My bill will require the executive to consult with an appropriate Assembly committee on proposed appointments of presidential members of ACAT, magistrates and special magistrates of the Magistrates Court and resident judges and the Master of the Supreme Court. The committee may be nominated by the Speaker and, if not, then the standing committee dealing with legal matters—currently the Standing Committee on Justice and Community Safety—will consider the proposed appointments. The committee will be given 30 days to consider the proposed appointments and may make recommendations to the executive. The executive will not be permitted to make the appointments until either the committee has made its recommendations or 30 days have elapsed, whichever occurs first. The executive, in making the appointments, must have regard to the committee’s recommendations but it does not have to follow them.

There are precedents for this approach. In the ACT all appointments to government boards, committees and tribunals are referred to committees for consideration. Well, that is almost the case. I note in passing that the Standing Committee for Justice and Community Safety had the opportunity to comment on all the appointments to ACAT except those of the presidential members, which were made by the executive solely.

Nationally, there is a process of consultation with the state Attorneys-General for judicial appointments to the High Court. In the US there is a very public process. In the UK, there is an arm’s-length process undertaken by the independent Judicial Appointments Commission. Whilst my bill does not go as far as some of these examples, it does provide a level of scrutiny by the elected representatives of the people of the ACT, not just those in cabinet and not just behind closed doors with professional representative bodies.

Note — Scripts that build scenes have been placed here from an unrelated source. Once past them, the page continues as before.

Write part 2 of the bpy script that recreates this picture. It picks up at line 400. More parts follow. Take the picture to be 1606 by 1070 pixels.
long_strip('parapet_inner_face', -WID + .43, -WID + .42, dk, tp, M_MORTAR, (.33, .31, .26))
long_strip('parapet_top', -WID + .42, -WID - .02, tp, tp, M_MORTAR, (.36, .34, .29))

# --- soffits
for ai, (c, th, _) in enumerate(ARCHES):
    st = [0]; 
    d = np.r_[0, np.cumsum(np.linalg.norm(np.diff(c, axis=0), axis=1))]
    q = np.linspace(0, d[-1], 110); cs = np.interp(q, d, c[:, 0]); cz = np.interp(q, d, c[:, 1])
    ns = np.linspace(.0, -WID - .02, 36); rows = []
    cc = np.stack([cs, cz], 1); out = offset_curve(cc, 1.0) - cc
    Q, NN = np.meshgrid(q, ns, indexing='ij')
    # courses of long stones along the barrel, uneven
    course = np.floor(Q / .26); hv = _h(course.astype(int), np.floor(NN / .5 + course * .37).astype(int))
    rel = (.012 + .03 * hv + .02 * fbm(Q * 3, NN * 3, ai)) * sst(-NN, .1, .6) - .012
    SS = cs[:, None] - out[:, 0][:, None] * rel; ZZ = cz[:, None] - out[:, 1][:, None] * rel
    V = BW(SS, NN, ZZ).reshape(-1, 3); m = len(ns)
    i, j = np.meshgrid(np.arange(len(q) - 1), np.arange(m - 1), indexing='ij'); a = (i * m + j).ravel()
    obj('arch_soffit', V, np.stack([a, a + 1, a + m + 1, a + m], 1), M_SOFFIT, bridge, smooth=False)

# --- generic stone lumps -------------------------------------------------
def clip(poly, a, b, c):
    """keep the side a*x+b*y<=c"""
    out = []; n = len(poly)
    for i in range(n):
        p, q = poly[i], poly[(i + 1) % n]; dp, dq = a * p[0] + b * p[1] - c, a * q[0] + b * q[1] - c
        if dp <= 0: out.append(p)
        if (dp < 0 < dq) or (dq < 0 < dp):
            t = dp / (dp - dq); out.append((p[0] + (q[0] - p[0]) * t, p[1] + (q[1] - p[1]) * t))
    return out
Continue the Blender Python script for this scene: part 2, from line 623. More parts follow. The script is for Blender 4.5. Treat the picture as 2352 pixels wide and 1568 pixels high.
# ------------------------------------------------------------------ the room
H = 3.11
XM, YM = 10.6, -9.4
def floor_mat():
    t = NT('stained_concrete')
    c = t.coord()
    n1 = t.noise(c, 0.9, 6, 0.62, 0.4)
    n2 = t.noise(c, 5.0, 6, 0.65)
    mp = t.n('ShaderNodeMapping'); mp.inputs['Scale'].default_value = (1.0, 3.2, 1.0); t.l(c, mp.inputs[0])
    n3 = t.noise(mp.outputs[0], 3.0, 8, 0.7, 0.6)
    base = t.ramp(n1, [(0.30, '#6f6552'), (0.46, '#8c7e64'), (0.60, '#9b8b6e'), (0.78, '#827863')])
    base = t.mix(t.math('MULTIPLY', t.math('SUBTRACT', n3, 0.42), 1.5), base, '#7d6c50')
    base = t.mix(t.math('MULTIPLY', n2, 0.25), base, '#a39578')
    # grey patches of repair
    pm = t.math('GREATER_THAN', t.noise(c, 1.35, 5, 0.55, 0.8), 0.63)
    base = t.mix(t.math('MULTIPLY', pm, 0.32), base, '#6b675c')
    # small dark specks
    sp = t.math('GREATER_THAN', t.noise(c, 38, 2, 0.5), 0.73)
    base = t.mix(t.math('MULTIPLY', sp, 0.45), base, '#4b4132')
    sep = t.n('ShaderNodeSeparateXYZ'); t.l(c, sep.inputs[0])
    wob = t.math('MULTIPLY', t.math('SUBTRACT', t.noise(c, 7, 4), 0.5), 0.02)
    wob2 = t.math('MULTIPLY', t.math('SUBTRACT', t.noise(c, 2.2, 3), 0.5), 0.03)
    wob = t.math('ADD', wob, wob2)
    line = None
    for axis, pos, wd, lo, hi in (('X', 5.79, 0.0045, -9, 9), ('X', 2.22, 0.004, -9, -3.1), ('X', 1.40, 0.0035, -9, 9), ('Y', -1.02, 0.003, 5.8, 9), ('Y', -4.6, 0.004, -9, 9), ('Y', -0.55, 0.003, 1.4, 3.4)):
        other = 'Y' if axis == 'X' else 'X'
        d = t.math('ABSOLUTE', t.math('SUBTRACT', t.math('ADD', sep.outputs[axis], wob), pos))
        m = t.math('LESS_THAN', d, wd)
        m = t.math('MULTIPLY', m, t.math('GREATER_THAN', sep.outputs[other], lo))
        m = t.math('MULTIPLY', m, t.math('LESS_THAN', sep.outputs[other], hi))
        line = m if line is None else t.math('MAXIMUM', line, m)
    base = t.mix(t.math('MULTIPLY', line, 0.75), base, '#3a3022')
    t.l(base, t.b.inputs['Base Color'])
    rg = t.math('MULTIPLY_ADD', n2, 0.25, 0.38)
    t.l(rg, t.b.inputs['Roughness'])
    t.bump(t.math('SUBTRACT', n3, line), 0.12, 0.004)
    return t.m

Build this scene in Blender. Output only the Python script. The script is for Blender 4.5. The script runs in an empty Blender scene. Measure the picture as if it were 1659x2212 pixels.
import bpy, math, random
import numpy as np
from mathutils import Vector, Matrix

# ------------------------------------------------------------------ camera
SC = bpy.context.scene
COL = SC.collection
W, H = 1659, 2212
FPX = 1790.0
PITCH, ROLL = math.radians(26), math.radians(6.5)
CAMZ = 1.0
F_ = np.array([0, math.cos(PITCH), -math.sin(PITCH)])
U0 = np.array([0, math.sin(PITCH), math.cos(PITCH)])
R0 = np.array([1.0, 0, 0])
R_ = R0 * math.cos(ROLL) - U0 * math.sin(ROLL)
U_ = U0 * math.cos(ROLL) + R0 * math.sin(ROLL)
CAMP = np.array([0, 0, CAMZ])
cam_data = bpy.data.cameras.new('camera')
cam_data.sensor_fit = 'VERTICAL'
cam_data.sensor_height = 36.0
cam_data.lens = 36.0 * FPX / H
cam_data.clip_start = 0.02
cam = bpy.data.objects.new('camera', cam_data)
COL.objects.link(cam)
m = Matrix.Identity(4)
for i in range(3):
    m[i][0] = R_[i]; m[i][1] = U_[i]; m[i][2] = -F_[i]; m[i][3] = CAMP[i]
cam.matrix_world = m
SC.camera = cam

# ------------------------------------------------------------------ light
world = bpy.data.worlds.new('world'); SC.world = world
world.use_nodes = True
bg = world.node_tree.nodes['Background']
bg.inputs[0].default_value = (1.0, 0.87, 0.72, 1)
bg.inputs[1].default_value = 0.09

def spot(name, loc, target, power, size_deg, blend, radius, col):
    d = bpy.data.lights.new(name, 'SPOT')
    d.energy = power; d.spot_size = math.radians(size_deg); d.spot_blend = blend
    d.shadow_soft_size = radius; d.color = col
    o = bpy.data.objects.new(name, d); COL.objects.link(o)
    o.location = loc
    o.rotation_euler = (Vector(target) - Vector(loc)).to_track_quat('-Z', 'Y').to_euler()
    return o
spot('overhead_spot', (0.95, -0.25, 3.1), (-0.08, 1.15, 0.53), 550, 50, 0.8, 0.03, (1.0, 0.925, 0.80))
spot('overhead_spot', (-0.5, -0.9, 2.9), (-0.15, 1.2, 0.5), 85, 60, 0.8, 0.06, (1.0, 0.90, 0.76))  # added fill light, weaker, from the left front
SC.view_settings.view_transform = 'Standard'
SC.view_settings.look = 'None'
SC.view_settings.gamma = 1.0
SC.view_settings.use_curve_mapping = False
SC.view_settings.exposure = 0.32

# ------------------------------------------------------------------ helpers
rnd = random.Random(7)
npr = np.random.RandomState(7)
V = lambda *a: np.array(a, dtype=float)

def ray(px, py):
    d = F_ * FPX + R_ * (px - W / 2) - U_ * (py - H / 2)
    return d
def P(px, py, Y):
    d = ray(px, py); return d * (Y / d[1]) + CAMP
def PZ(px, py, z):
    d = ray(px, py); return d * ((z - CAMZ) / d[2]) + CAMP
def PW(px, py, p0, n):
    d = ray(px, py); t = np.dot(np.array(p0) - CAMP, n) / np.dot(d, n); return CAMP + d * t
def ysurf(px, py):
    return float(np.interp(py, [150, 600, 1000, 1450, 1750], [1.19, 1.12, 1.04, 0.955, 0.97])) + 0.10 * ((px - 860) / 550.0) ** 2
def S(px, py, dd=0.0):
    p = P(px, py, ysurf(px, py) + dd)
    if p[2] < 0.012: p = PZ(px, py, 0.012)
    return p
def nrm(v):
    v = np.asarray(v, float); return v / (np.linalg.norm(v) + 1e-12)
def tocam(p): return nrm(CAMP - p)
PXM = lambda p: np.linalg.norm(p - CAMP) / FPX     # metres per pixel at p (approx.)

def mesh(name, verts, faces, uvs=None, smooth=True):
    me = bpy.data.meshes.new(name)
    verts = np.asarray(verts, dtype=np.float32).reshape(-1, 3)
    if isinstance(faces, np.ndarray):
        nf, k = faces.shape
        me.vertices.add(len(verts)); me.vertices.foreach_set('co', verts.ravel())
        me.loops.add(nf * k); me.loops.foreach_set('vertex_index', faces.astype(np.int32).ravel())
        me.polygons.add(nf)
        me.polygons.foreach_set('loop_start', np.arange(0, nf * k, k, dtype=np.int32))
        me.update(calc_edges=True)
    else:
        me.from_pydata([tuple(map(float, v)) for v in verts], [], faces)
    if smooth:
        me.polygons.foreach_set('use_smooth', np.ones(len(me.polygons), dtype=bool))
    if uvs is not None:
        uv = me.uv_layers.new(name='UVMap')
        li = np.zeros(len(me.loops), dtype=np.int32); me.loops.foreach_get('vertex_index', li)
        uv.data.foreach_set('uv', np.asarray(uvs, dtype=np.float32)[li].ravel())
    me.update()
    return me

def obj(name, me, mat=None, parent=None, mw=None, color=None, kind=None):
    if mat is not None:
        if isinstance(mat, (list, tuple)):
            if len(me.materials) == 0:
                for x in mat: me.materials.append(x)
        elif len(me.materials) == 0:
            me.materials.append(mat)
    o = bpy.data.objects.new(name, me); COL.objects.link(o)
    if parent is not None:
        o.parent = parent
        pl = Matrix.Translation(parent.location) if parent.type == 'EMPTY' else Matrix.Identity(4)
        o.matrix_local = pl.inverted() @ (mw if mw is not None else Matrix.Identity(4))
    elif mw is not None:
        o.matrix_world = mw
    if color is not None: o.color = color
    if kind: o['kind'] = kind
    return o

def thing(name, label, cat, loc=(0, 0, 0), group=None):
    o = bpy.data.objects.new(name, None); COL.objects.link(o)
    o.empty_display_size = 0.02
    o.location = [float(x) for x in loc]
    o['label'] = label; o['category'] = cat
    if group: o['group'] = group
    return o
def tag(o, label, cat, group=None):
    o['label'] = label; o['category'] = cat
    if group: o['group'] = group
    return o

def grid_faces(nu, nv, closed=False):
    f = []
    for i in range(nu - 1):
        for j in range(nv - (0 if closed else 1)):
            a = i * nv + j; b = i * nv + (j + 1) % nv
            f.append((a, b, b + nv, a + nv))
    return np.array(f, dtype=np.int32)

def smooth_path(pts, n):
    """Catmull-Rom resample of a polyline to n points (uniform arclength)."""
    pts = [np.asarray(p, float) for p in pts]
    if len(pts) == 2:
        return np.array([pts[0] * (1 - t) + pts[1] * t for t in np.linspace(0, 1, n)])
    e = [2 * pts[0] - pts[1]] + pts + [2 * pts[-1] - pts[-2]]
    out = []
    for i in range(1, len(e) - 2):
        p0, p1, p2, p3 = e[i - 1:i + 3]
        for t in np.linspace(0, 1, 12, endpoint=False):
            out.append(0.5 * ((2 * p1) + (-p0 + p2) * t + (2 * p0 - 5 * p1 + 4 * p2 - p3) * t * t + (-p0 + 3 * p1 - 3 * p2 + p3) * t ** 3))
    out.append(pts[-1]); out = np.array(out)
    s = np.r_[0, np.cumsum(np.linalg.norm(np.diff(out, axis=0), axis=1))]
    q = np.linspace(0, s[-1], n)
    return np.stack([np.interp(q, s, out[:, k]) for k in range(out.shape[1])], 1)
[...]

What about the criticisms of an approach such as my bill espouses? First, there is the criticism regarding the risk of politicising the judiciary. Assembly committees generally are made up of members from across all political parties, thus representing the broad cross-section of the people of Canberra. By that alone, at least some of the potential for political appointments is ameliorated. Secondly, there is the criticism of the risk of loss of confidentiality. The deliberations of the appropriate Legislative Assembly committee would be conducted in accordance with the Assembly’s standing and temporary orders. Whilst those orders provide flexibility as to whether a committee’s deliberations are conducted in public or private session—therefore, in the latter case, confidential—the usual practice of committees in considering proposed appointments to government boards and committees et cetera is to undertake those deliberations in private session. It is anticipated that a committee in considering proposed appointments under this bill would follow that usual practice.